I have been renewed with the love Jesus has shown for me to choose to die for my sins!  Why me? I am not worthy. If I try to reach the north pole by throwing a rock at it,  I am likewise not able to be good enough to live in God’s presence when I die no matter how hard I try to be a good person.  I am no match for God’s holiness. I just cannot do it by being good!  No one is sinless except Jesus,  as He came from God and was born to die for us.  Then He rose from the dead on the third day and lives at the right hand of God the Father, interceding for us.
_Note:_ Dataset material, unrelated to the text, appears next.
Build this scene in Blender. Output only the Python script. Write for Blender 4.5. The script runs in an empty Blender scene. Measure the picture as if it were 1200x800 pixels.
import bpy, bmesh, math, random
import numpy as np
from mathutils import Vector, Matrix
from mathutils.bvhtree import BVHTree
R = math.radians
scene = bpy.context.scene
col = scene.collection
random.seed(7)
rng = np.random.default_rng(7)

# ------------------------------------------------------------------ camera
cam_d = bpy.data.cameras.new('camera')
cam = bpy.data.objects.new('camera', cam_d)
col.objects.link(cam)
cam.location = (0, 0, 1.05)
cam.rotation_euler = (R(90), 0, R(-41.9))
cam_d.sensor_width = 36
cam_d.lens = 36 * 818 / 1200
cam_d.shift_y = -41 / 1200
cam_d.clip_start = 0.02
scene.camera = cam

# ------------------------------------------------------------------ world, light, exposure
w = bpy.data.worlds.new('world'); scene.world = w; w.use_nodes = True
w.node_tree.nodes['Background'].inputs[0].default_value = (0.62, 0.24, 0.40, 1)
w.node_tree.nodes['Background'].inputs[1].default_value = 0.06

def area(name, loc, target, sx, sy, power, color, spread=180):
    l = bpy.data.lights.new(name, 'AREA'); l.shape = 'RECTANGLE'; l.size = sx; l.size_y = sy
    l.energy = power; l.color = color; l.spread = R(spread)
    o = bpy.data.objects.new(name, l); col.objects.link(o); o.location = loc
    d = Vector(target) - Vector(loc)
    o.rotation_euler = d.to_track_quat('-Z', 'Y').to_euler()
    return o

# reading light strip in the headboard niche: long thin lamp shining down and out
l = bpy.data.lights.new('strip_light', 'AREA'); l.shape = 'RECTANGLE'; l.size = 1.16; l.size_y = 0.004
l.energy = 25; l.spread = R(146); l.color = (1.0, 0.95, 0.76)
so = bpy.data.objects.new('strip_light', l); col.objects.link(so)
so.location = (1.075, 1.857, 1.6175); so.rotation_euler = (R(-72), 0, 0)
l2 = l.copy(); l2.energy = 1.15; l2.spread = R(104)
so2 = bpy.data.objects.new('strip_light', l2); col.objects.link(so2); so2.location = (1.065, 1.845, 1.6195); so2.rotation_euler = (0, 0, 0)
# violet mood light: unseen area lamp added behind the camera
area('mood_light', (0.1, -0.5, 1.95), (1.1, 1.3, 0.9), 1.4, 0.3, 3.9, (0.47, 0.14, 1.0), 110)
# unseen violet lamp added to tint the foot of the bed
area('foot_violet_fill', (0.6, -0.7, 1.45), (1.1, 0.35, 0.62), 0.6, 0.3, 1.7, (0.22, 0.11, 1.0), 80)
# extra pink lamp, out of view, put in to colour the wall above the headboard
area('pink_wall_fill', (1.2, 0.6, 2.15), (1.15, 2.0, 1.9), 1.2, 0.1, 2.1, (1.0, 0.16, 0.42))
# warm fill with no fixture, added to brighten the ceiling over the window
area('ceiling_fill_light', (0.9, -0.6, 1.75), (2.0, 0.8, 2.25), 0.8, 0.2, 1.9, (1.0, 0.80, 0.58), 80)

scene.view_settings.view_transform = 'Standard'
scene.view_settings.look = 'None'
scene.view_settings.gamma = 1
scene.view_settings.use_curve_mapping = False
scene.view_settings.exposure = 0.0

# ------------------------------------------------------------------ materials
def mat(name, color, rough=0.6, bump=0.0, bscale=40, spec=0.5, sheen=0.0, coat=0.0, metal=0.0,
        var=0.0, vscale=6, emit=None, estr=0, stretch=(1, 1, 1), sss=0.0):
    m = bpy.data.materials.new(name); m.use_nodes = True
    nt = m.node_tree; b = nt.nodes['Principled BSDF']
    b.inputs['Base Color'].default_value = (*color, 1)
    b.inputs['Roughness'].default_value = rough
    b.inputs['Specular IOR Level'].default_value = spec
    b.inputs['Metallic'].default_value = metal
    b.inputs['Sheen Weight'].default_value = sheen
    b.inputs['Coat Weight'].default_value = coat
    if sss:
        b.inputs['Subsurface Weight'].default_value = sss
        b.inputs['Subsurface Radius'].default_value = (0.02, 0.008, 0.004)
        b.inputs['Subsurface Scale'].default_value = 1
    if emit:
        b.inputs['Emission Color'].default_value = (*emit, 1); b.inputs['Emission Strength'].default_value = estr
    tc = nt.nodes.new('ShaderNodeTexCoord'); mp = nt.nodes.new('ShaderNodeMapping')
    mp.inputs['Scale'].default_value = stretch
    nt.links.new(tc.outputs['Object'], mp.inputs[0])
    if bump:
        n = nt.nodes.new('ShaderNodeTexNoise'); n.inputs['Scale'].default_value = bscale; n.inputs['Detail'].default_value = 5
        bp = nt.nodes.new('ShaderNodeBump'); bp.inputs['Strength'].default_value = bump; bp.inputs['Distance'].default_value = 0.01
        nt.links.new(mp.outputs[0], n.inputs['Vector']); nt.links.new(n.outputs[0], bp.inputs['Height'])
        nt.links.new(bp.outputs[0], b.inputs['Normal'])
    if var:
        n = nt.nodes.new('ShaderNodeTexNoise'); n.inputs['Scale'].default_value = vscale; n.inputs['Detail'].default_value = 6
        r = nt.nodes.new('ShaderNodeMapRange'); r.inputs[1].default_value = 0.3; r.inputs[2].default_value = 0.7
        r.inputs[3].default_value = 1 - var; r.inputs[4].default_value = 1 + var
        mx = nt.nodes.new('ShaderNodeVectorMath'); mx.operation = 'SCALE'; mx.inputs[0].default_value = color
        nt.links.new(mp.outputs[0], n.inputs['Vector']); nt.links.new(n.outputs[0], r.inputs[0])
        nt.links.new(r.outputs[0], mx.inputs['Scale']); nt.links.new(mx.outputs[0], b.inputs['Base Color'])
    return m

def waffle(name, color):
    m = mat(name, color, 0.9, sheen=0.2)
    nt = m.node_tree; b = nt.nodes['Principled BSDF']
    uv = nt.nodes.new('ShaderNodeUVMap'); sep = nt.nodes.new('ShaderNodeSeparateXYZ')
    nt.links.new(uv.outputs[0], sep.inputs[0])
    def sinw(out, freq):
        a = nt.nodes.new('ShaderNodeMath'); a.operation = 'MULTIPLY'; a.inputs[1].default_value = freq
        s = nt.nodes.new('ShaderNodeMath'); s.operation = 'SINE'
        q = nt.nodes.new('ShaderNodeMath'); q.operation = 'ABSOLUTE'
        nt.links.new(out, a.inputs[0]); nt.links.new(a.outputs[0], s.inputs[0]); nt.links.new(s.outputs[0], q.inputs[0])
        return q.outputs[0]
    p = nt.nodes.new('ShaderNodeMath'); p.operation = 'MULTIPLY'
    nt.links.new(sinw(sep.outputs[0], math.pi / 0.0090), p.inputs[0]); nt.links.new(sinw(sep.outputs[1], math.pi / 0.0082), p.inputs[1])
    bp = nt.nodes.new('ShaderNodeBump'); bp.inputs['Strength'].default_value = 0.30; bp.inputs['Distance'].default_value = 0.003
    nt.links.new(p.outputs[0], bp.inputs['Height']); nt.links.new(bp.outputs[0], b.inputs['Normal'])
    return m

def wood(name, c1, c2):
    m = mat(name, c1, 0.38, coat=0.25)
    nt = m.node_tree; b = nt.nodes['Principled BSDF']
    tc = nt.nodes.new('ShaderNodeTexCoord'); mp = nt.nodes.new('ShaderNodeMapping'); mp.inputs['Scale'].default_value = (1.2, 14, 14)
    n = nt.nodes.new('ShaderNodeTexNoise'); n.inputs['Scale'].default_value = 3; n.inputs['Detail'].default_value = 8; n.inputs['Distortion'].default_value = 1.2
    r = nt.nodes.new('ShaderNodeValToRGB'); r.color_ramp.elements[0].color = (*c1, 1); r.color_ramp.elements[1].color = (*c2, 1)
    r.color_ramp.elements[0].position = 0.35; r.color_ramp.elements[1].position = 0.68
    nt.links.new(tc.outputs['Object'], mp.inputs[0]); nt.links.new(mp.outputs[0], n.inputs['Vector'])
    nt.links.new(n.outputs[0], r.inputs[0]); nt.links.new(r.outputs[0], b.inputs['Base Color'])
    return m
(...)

Want peace in your life, tired one?

I accepted Jesus’ death by faith in His forgiveness. (Actually His resurrection was witnessed by many at that time.)   I am at peace with God, with myself and with others because His love is in me. He is risen and lives.  You say prove it!
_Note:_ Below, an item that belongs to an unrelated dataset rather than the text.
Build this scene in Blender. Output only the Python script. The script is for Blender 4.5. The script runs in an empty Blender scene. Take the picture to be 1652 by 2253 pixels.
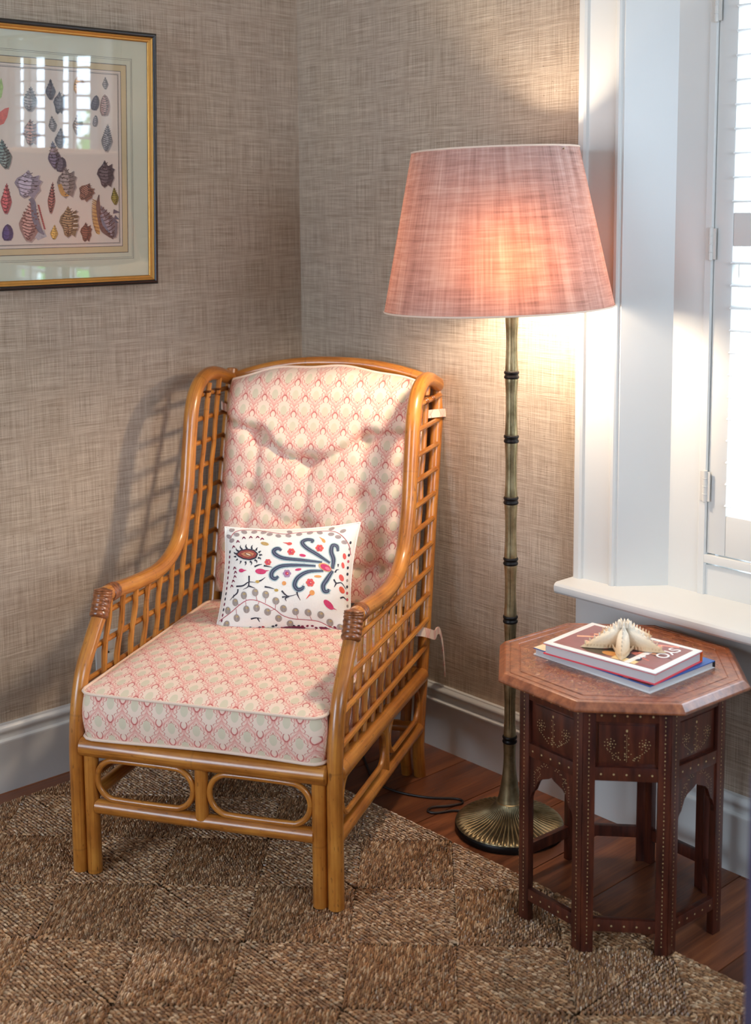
import bpy, bmesh, math, random
import numpy as np
from mathutils import Vector, Matrix
R = math.radians
random.seed(7)
rng = np.random.default_rng(7)
sc = bpy.context.scene
COL = sc.collection

# ------------------------------------------------------------------ camera
CAM = (2.941, -2.393, 1.448)
cd = bpy.data.cameras.new('camera')
cam = bpy.data.objects.new('camera', cd); COL.objects.link(cam)
yaw, pit, rol = R(47.571), R(7.266), R(-0.478)
fwd = Vector((-math.sin(yaw) * math.cos(pit), math.cos(yaw) * math.cos(pit), -math.sin(pit)))
rgt = fwd.cross(Vector((0, 0, 1))).normalized(); upv = rgt.cross(fwd)
r2 = math.cos(rol) * rgt + math.sin(rol) * upv
u2 = -math.sin(rol) * rgt + math.cos(rol) * upv
cam.matrix_world = Matrix(((r2.x, u2.x, -fwd.x, CAM[0]), (r2.y, u2.y, -fwd.y, CAM[1]), (r2.z, u2.z, -fwd.z, CAM[2]), (0, 0, 0, 1)))
cd.sensor_fit = 'VERTICAL'; cd.sensor_height = 36.0
cd.lens = 2815.94 / 2253 * 36.0
cd.shift_y = -(1126.5 - 830.42) / 2253
cd.clip_start = 0.05
cd.dof.use_dof = True; cd.dof.focus_distance = 2.95; cd.dof.aperture_fstop = 3.2
sc.camera = cam

# ------------------------------------------------------------------ world, exposure
w = bpy.data.worlds.new('sky'); sc.world = w; w.use_nodes = True
bg = w.node_tree.nodes['Background']
bg.inputs[0].default_value = (0.66, 0.82, 1.0, 1); bg.inputs[1].default_value = 16.5
vs = sc.view_settings
vs.view_transform = 'Standard'; vs.look = 'None'; vs.gamma = 1.0; vs.use_curve_mapping = False
vs.exposure = 0.0
sc.cycles.max_bounces = 8; sc.cycles.diffuse_bounces = 4; sc.cycles.glossy_bounces = 4
sc.cycles.transmission_bounces = 6; sc.cycles.transparent_max_bounces = 12
sc.cycles.sample_clamp_indirect = 4.0
sc.cycles.caustics_reflective = False; sc.cycles.caustics_refractive = False

def portal(name, loc, rot, sx, sy):
    """sky portal in a window opening: gives no light of its own, only guides the sampling of the sky"""
    l = bpy.data.lights.new(name, 'AREA'); l.shape = 'RECTANGLE'; l.size = sx; l.size_y = sy; l.cycles.is_portal = True
    o = bpy.data.objects.new(name, l); COL.objects.link(o); o.location = loc; o.rotation_euler = rot
portal('sky_portal_1', (1.69, 0.23, 1.30), (R(90), 0, R(180)), 1.0, 1.5)
portal('sky_portal_2', (1.2, -4.56, 1.5), (R(90), 0, 0), 1.4, 1.4)
portal('sky_portal_3', (4.56, -1.25, 1.76), (R(90), 0, R(90)), 1.3, 1.12)
BULB = 320.0       # bulb radiance
BULB_COL = (1.0, 0.83, 0.64)

# ------------------------------------------------------------------ node helpers
def lin(c):
    c = c / 255.0
    return c / 12.92 if c <= 0.04045 else ((c + 0.055) / 1.055) ** 2.4
def S(r, g, b): return (lin(r), lin(g), lin(b), 1.0)

class B:
    def __init__(self, name):
        self.m = bpy.data.materials.new(name); self.m.use_nodes = True
        self.t = self.m.node_tree; self.t.nodes.clear()
        self.out = self.t.nodes.new('ShaderNodeOutputMaterial')
    def nd(self, typ, **kw):
        n = self.t.nodes.new(typ)
        for k, v in kw.items(): setattr(n, k, v)
        return n
    def put(self, sock, v):
        if isinstance(v, bpy.types.NodeSocket): self.t.links.new(v, sock)
        elif v is not None: sock.default_value = v
    def m_(self, op, a, b=None, c=None, clamp=False):
        n = self.nd('ShaderNodeMath', operation=op, use_clamp=clamp)
        self.put(n.inputs[0], a); self.put(n.inputs[1], b); self.put(n.inputs[2], c)
        return n.outputs[0]
    def vm(self, op, a, b):
        n = self.nd('ShaderNodeVectorMath', operation=op)
        self.put(n.inputs[0], a); self.put(n.inputs[1], b); return n.outputs[0]
    def mix(self, f, a, b, blend='MIX'):
        n = self.nd('ShaderNodeMix', data_type='RGBA', blend_type=blend)
        self.put(n.inputs[0], f); self.put(n.inputs[6], a); self.put(n.inputs[7], b); return n.outputs[2]
    def uv(self): return self.nd('ShaderNodeTexCoord').outputs['UV']
    def ob(self): return self.nd('ShaderNodeTexCoord').outputs['Object']
    def rnd(self): return self.nd('ShaderNodeObjectInfo').outputs['Random']
    def attr(self, name, o='Color'): return self.nd('ShaderNodeAttribute', attribute_name=name).outputs[o]
    def sep(self, v):
        n = self.nd('ShaderNodeSeparateXYZ'); self.put(n.inputs[0], v); return n.outputs
    def comb(self, x, y, z=0.0):
        n = self.nd('ShaderNodeCombineXYZ'); self.put(n.inputs[0], x); self.put(n.inputs[1], y); self.put(n.inputs[2], z); return n.outputs[0]
    def noise(self, v, scale=1.0, detail=2.0, rough=0.5, o='Fac', dist=0.0):
        n = self.nd('ShaderNodeTexNoise'); self.put(n.inputs['Vector'], v)
        n.inputs['Scale'].default_value = scale; n.inputs['Detail'].default_value = detail
        n.inputs['Roughness'].default_value = rough; n.inputs['Distortion'].default_value = dist
        return n.outputs[o]
    def voro(self, v, scale=1.0, feature='F1', o='Distance'):
        n = self.nd('ShaderNodeTexVoronoi', feature=feature); self.put(n.inputs['Vector'], v)
        n.inputs['Scale'].default_value = scale; return n.outputs[o]
    def ramp(self, f, stops, interp='LINEAR'):
        n = self.nd('ShaderNodeValToRGB'); n.color_ramp.interpolation = interp
        e = n.color_ramp.elements
        while len(e) < len(stops): e.new(0.5)
        for i, (p, c) in enumerate(stops): e[i].position = p; e[i].color = c
        self.put(n.inputs[0], f); return n.outputs[0]
    def sstep(self, x, a, b):
        n = self.nd('ShaderNodeMapRange', interpolation_type='SMOOTHSTEP')
        self.put(n.inputs[0], x); n.inputs[1].default_value = a; n.inputs[2].default_value = b
        n.inputs[3].default_value = 0.0; n.inputs[4].default_value = 1.0
        return n.outputs[0]
    def bump(self, h, strength=0.3, dist=0.01):
        n = self.nd('ShaderNodeBump'); n.inputs['Strength'].default_value = strength; n.inputs['Distance'].default_value = dist
        self.put(n.inputs['Height'], h); return n.outputs[0]
    def pr(self, color, rough=0.5, metal=0.0, normal=None, **kw):
        n = self.nd('ShaderNodeBsdfPrincipled')
        self.put(n.inputs['Base Color'], color); self.put(n.inputs['Roughness'], rough); self.put(n.inputs['Metallic'], metal)
        if normal is not None: self.put(n.inputs['Normal'], normal)
        for k, v in kw.items(): self.put(n.inputs[k.replace('_', ' ')], v)
        return n.outputs[0]
    def done(self, sh):
        self.t.links.new(sh, self.out.inputs[0]); return self.m

M = {}
def simple(name, col, rough=0.5, metal=0.0, grain=0.0, gscale=40, bump=0.0, **kw):
    b = B(name); c = col; nrm = None
    if grain or bump:
        n = b.noise(b.ob(), gscale, 3, 0.6)
        if grain:
            f = b.m_('MULTIPLY_ADD', n, grain * 2, 1 - grain)
            c = b.mix(1.0, col, b.comb(f, f, f), 'MULTIPLY')
        if bump: nrm = b.bump(n, bump, 0.004)
    M[name] = b.done(b.pr(c, rough, metal, nrm, **kw)); return M[name]

# painted trim
simple('white_paint', S(212, 210, 205), 0.34, grain=0.02, gscale=6)
simple('louver_paint', S(236, 236, 234), 0.3, grain=0.02, gscale=6)
simple('ceiling_paint', S(228, 226, 222), 0.9, grain=0.02, gscale=5)
simple('outlet_plastic', S(205, 200, 192), 0.35, grain=0.02)
simple('dark_gap', S(20, 16, 14), 0.9, grain=0.1)
simple('black_lacquer', S(20, 17, 18), 0.22, grain=0.15, gscale=60)
simple('cord_rubber', S(38, 24, 18), 0.45, grain=0.1)
simple('blue_cloth', S(62, 58, 88), 0.85, grain=0.15, gscale=80, bump=0.2)
simple('paper', S(208, 200, 190), 0.7, grain=0.05, gscale=300)
simple('book_white', S(236, 233, 230), 0.3, grain=0.02)
simple('book_orange', S(232, 108, 30), 0.35, grain=0.03)
simple('book_pink', S(236, 70, 84), 0.35, grain=0.03)
simple('book_blue', S(36, 92, 168), 0.35, grain=0.03)
simple('book_black', S(22, 18, 20), 0.35, grain=0.1)
simple('letter_white', S(240, 236, 236), 0.35, grain=0.02)
simple('bead_gold', S(198, 144, 72), 0.36, 0.7, grain=0.12, gscale=60)
simple('inlay_metal', S(196, 170, 122), 0.35, 0.35, grain=0.2, gscale=400)
simple('nail', S(90, 84, 70), 0.4, 0.8, grain=0.1)

def m_pages():
    b = B('book_pages'); z = b.sep(b.ob())[2]
    n = b.noise(b.comb(0.0, 0.0, b.m_('MULTIPLY', z, 2500)), 1.0, 2)
    M['book_pages'] = b.done(b.pr(b.ramp(n, [(0.3, S(176, 172, 172)), (0.7, S(226, 222, 220))]), 0.7))
m_pages()

def m_wall():
    b = B('grasscloth'); u, v, _ = b.sep(b.uv())
    ph = b.noise(b.comb(b.m_('MULTIPLY', u, 3), b.m_('MULTIPLY', v, 3)), 1.0, 2)
    vv = b.m_('MULTIPLY_ADD', ph, 0.010, v)
    h1 = b.noise(b.comb(b.m_('MULTIPLY', u, 9), b.m_('MULTIPLY', vv, 420)), 1.0, 2, 0.7)
    h2 = b.noise(b.comb(b.m_('MULTIPLY', u, 3.0), b.m_('MULTIPLY', vv, 75)), 1.0, 3, 0.7)
    v1 = b.noise(b.comb(b.m_('MULTIPLY', u, 420), b.m_('MULTIPLY', v, 9)), 1.0, 2, 0.7)
    v2 = b.noise(b.comb(b.m_('MULTIPLY', u, 60), b.m_('MULTIPLY', v, 2.0), 4.0), 1.0, 3, 0.7)
    big = b.noise(b.comb(b.m_('MULTIPLY', u, 2.2), b.m_('MULTIPLY', v, 1.6)), 1.0, 2)
    s = b.m_('MULTIPLY', h1, 0.42)
    s = b.m_('MULTIPLY_ADD', h2, 0.13, s); s = b.m_('MULTIPLY_ADD', v1, 0.34, s); s = b.m_('MULTIPLY_ADD', v2, 0.11, s)
    c = b.ramp(s, [(0.30, S(112, 95, 78)), (0.45, S(166, 148, 128)), (0.54, S(190, 173, 153)), (0.68, S(218, 204, 184))])
    fl = b.voro(b.comb(b.m_('MULTIPLY', u, 26), b.m_('MULTIPLY', v, 30)), 1.0)
    slub = b.m_('SUBTRACT', 1.0, b.sstep(fl, 0.03, 0.07))
    c = b.mix(b.m_('MULTIPLY', slub, 0.55), c, S(112, 92, 76))
    tint = b.mix(big, S(236, 232, 240), S(255, 250, 240))
    c = b.mix(0.8, c, tint, 'MULTIPLY')
    nr = b.bump(s, 0.6, 0.004)
    M['grasscloth'] = b.done(b.pr(c, 0.75, 0.0, nr))
m_wall()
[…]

God is Spirit so He cannot be proved like a thesis or by touch, or sight.  He is Spirit so   unless you have an open heart to ask Him to show you Who he is and  are willing to see the truth, you will never know God. Your inner spirit is dead. You need to choose to respond to Him.

So this is my challenge to you this April. It is my ultimate gift to you. The opportunity to have Eternal Life.  God may have gifted me to create, as He is the ultimate creator.  Yet, I pass on a greater gift to you, out of His love for you. All life is a risk. This may be a greater risk for you, an unbeliever. Ask Jesus to show you Himself.  Next be willing to accept His truth. You will know truth and the truth will set you free, I promise. You can pray simply to ask Jesus to forgive your sins because you believe He died to make an atonement for you. Then you need to choose to receive His life and peace into your spirit  so that He can take the burden of your sins and make them white and pure as snow. Then He is free to bless your life in ways you never imagined. This is my Easter gift to you. To BELIEVE. To RECEIVE. To be BLESSED.